How to prove or disprove this number theory proposition?

Question

Problem

Define a function $f(\prod_{i=1}^{n}p _i^{k_i})=\prod_{i=1}^{n}p_i$ where the elements of a sequence $p$ are distinct primes and $k_i \ge 1$. Define the function $$ g(x)= \begin{cases} f(x)+1 & \text{if f(x)=x}\\ f(x) & \text{otherwise} \end{cases} $$ and define the function $$ g(x,y)= \begin{cases} g(x) & \text{if y=1}\\ g(g(x,y-1)) & \text{otherwise} \end{cases} $$ My conjecture is that for any positive integer $x \ge 2$, there is at least one positive integer $y$ such that $g(x,y)=2$. In fact, the number of $y$ s can only be $0$ or $\infty$.

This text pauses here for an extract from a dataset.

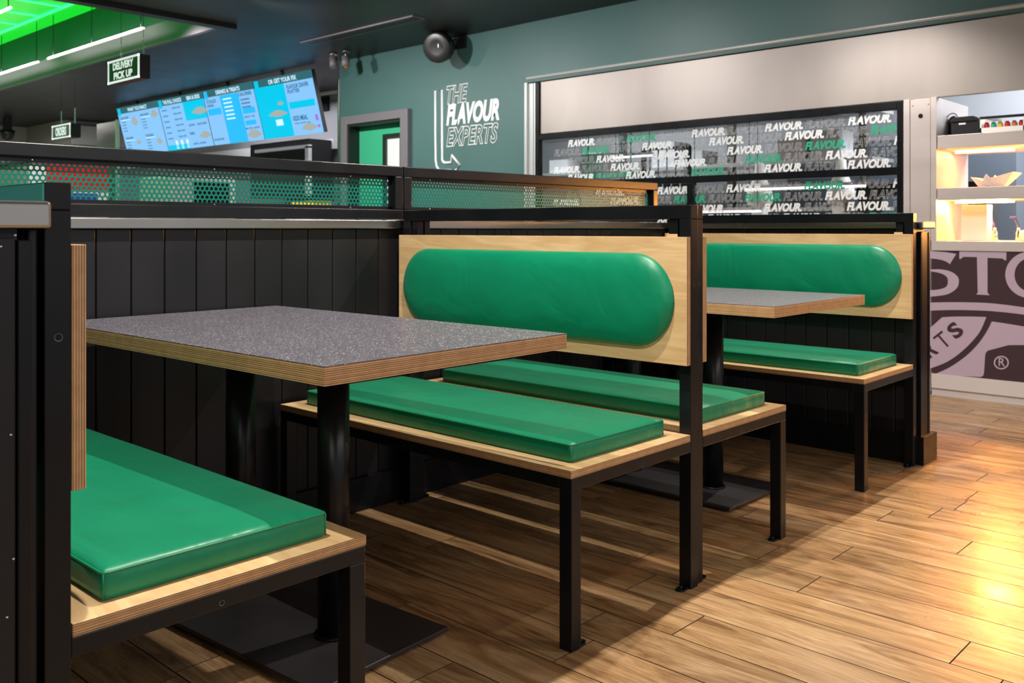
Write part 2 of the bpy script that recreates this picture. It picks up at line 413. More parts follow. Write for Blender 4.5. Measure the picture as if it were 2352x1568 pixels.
box(bm, -18, 4, -3.2, 9.4, -0.10, -0.003, 1)
struct(obj('floor', bm, ['floor', 'grout']), 'brown wood-look plank floor', 'floor')

# ceiling with coffer on the left
ZC = 2.732
cx0, cx1, cy0, cy1 = -18.0, -7.10, 0.6, 4.10
bm = bmesh.new()
box(bm, cx1, 4, -3.2, 9.4, ZC, ZC + 0.1)
box(bm, -18, cx1, cy1, 9.4, ZC, ZC + 0.1)
box(bm, -18, cx1, -3.2, cy0, ZC, ZC + 0.1)
struct(obj('ceiling', bm, 'ceiling'), 'black ceiling', 'ceiling')
bm = bmesh.new(); box(bm, cx0, cx1, cy1 - 0.012, cy1 + 0.03, ZC - 0.001, 2.93)
struct(obj('trim_1', bm, 'fascia'), 'grey fascia along the coffer edge', 'trim')
bm = bmesh.new()
box(bm, cx0, cx1, cy1, cy1 + 0.03, 2.93, 3.32); box(bm, cx0, cx1, cy0 - 0.03, cy0, 2.73, 3.32)
box(bm, cx1, cx1 + 0.03, cy0, cy1 + 0.03, 2.73, 3.32); box(bm, cx0, cx1, cy0, cy1, 3.31, 3.34)
bm2 = bmesh.new(); box(bm2, cx0, cx1, cy0, cy1, 3.30, 3.309); struct(obj('ceiling_panel', bm2, 'greenlit'), 'backlit green tiles in the ceiling recess', 'ceiling')
for xx in (-16.0,): box(bm, xx - 0.02, xx, cy0, cy1, 2.9, 3.3)
struct(obj('ceiling_coffer', bm, 'coffergreen'), 'bright green recess in the ceiling', 'ceiling')
bm = bmesh.new()
for k in range(-4, 11): box(bm, -9.9 - 0.61 * k - 0.022, -9.9 - 0.61 * k + 0.022, cy0, cy1 - 0.28, 3.286, 3.300)
for k in range(0, 5): box(bm, cx0, cx1, 3.83 - 0.61 * k - 0.022, 3.83 - 0.61 * k + 0.022, 3.284, 3.299)
struct(obj('trim_2', bm, 'greenbar'), 'pale grid bars across the green coffer', 'trim')
bxo_ = bxo('trim_3', 'ceiling', None, -7.17, -7.06, -1.0, 4.16, ZC - 0.035, ZC + 0.02)
struct(bxo_, 'black edge trim of the coffer', 'trim')

# back wall (teal green) at y = 5.78 with door and kitchen opening
YW = 5.78
bm = bmesh.new()
for a in ((-7.80, -7.62, 0, 2.735), (-7.62, -6.785, 2.06, 2.735), (-6.785, -5.20, 0, 2.735), (-5.20, 3.6, 2.228, 2.735)):
    box(bm, a[0], a[1], YW, YW + 0.16, a[2], a[3])
struct(obj('wall_back', bm, 'greenwall'), 'teal green back wall with door and kitchen pass', 'wall')
bm = bmesh.new()
box(bm, -5.26, 3.6, YW - 0.004, YW + 0.02, 2.236, 2.735)
struct(obj('trim_4', bm, 'greenwall'), 'green header board above the pass', 'trim')
bm = bmesh.new()
cyl(bm, (-5.19, YW - 0.006, 2.262), (3.6, YW - 0.006, 2.262), 0.014, n=16)
box(bm, -5.215, -5.185, YW - 0.015, YW + 0.03, 0.0, 2.23)
struct(obj('trim_5', bm, 'palemetal', bevel=0.004), 'bright metal trim around the pass opening', 'trim')
bm = bmesh.new(); box(bm, -7.825, -7.80, YW - 0.012, YW + 0.17, 0, 2.55)
struct(obj('trim_6', bm, 'steelcap', bevel=0.004), 'bright metal corner trim of the green wall', 'trim')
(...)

How to prove or disprove this number theory proposition?

Maybe I need explain my function $f$. Here is the value of $f(x)$ at $2 \le x \le 20$ (abscissa is $x$, ordinate is $f(x)$)

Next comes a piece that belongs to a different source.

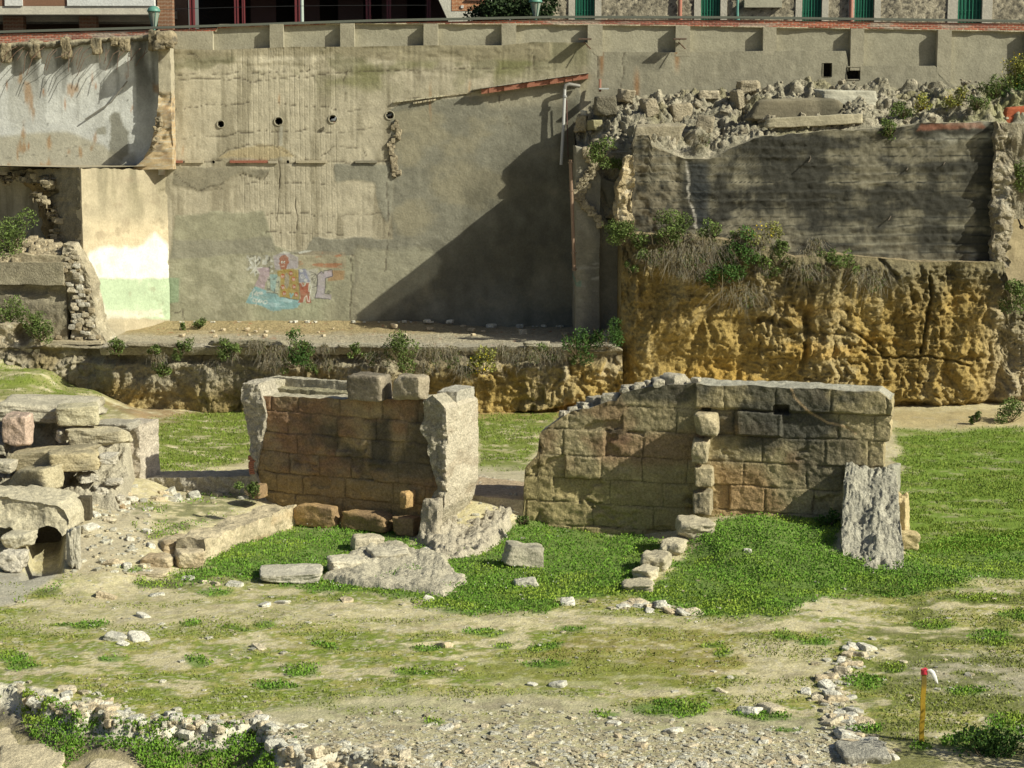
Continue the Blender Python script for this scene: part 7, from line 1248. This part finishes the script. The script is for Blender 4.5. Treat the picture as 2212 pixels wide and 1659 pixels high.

$f(x)$ at $2 \le x \le 20$" />

My attempt

If $x$ does not satisfy the proposition, then there can be no multiple of $n^2$ between $x$ and $nx$, where $n$ is a positive integer greater than $1$. (But I'm not quite sure)

Answer 1

the problem can be reformulated as following: Given a number $x$ there exists an $y \in \mathbb{N}$ such that $g^{y}(x)=2$ where $g^{y}$ is the composition of $g$ with itself $y$ times.

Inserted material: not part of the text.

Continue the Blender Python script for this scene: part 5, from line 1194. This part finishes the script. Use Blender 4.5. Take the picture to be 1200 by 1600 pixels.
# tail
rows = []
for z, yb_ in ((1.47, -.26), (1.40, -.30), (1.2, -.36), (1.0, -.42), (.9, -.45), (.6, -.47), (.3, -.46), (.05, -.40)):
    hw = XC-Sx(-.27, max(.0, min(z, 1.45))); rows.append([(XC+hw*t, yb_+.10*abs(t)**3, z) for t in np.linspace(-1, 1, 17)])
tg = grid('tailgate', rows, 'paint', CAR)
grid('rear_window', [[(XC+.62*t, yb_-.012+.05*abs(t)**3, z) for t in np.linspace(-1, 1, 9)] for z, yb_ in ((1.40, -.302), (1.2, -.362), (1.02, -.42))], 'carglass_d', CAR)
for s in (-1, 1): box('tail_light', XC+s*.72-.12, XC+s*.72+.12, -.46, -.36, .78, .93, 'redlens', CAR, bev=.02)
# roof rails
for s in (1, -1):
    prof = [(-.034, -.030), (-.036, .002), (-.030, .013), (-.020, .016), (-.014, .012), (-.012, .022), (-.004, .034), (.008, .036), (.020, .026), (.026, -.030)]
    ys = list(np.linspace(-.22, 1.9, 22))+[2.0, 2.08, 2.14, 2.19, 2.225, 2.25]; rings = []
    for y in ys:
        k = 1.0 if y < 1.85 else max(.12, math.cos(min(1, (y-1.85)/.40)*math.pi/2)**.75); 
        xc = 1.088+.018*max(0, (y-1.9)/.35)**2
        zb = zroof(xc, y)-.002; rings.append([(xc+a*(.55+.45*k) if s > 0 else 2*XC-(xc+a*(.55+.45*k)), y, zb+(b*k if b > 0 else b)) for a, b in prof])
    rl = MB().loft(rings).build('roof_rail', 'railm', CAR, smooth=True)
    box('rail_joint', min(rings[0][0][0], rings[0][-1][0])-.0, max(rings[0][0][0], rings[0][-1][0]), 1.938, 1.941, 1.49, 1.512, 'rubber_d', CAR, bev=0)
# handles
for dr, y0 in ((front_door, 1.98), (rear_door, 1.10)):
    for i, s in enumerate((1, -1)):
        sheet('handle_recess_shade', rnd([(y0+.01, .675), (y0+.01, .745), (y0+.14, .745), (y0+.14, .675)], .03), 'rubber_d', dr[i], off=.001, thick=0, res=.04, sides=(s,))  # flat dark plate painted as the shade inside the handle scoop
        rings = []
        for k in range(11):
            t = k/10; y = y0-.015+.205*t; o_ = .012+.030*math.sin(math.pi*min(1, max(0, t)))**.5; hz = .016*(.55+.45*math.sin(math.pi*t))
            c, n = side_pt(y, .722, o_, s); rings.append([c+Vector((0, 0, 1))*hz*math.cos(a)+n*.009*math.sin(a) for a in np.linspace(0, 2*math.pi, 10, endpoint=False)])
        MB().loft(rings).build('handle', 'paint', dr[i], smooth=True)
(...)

If $x$ is not a squarefree integer $g(x)=f(x)$ is a squarefree integer, by the definition of $f(x)$.

Given $4$ consecutive integers one of them has to be divisible by $4$, so there are at most $3$ consecutive squarefree integers.

If $x$ is a squarefree integer $g(x)=x+1$, so at least one between $g(x),g^{2}(x),g^{3}(x)$ or $g^{4}(x)$ is not a squarefree integer.

If $x$ is not a squarefree integer we have $f(x)=g(x) \le \frac{x}{2}$ as $x$ has to be divisible for $p^2$ with $p>2$ prime.

If $x=1,2,4$ $g(x)=2$, if $x=3$ $g^2(x)=2$. So let $x >4$ and define the sequence $\{g_i:=g^{i}(x)\}_{i \ge 1}$ and $g_0=x$. Let $k_0=0$. There exists $k_1 \in \{1,2,3,4,5\}$ such that $2 \le g_{k_1} \le \frac{x}{2}+\frac{k_1-1}{2} < g_{k_0}$ (because $g_{k_0}=x>4$) .

By iteration if $g_{k_{n-1}}>2$ there exists $k_n >k_{n-1}$ such that $$ g_{k_n} <g_{k_{n-1}} $$ (if $g_{k_{n-1}}=3$ we can choose $k_n=k_{n-1}+2$, if $g_{k_{n-1}}=4$ we can choose $k_n=k_{n-1}+1$. If $g_{k_{n-1}}>4$ we can choose $k_n$ by the same procedure as we have chosen $k_1$)

So the subsequence $\{g_{k_n}\}_{n \in \mathbb{N}}$ is a decreasing sequence and its infimum is $2$.

By the monotone convergence theorem we have $$ \lim_{n} g_{k_n}=\lim_n g^{k_n}(x)=2 $$ So there exists $N$ such that for any $n \ge N$ $$ |g^{k_n}(x)-2| < 1 $$ As $g^{k_n}(x)$ is an integer this implies that $g^{k_n}(x)=2$.